Inconsistencies in Lindzen’s arguments
The team also point out some pretty glaring inconsistencies in Lindzen’s take on some climate topics, for example:
“There is an interesting dichotomy in [Lindzen]’s line of argument between the implication in the rest of the presentation that the climate is rather insensitive to change, and the observation that, on glacial interglacial scales, even very small changes in energy input led to massive change.”
They say Lindzen is “not consistent in his discussion of the accuracy of past temperature data” or of climate models.
And elsewhere, the team say, Lindzen makes claims that are simply wrong:
“[Lindzen] claims that the derived sensitivity of climate to a doubling of CO2 is less than 1°C, based on the assumption that all the observed warming is due to atmospheric greenhouse gases. This claim would be wrong even without this assumption […] The assumption itself is unjustifiable as it neglects other mechanisms that drive climate change.”
Lindzen “does a disservice to the scientific method”
The team sums up Lindzen’s presentation, saying:
“A pervasive aspect of [Lindzen]’s presentation was the conflation of uncertainty with ignorance; in his view, because we are uncertain about some aspect, we therefore know nothing about it and any estimate of it is mere guesswork.

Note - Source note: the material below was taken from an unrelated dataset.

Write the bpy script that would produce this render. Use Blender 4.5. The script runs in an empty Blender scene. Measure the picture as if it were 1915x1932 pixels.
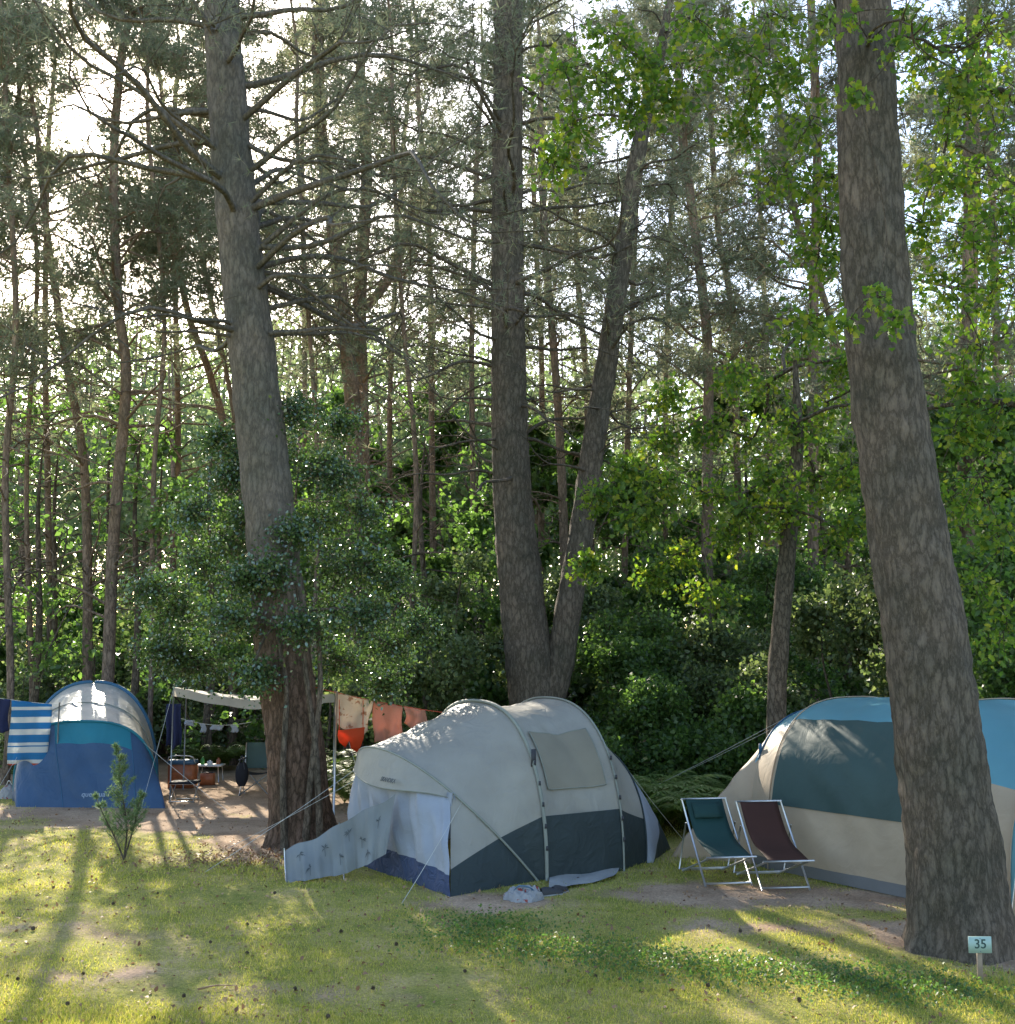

In this way we believe [he] does a disservice to the scientific method, which seeks to develop understanding in the face of inevitable uncertainties in our knowledge of the world in which we live. The scientific method has served society well for many hundreds of years, and we see no reason to doubt its validity for trying to quantify the risk of climate change and its impacts on society this century.”
They go on to point out that Lindzen’s arguments are not anywhere near sufficient to discount man-made climate change:
“[…] We reassert that there is a substantial risk of human-induced climate change considerably larger than 1°C in global average this century and beyond. There is nothing in [Lindzen’]s talk to cast doubt on the existence of this risk.”
Scientists in the service of politics?
At Real Climate, Schmidt points out the value of questioning established norms of climate science:
“[Lindzen] has, in times past, raised interesting critiques of the mainstream science. None of them, however, have stood the test of time – but exploring the issues was useful.”
The two responses however argue that Lindzen’s statements on climate science go beyond questioning the science, instead presenting scientific uncertainty as ignorance and meanwhile advocating against climate policymaking. It seems strange to us that Lindzen is so vocal about criticising climate scientists for being politicised while speaking at an event organised by a political campaign against the UK’s Climate Change Act.
The scientists respond to this element of Lindzen’s presentation, concluding:
“It is up to policymakers, not scientists, to decide whether governments should take concerted mitigating action to try to reduce [the risk of human-induced warming above 1 degree celsius]. On this we do not comment.”
Tim Palmer, one of the scientists who wrote this latest response, told us he felt it was important to respond in this case because Lindzen is “an established atmospheric scientist and hence likely to have some influence”. He and the other scientists thought it was important to make it clear to UK policymakers that Lindzen’s view that the threat of substantial climate change is minimal runs “completely counter to the view of almost all who work actively in the field.”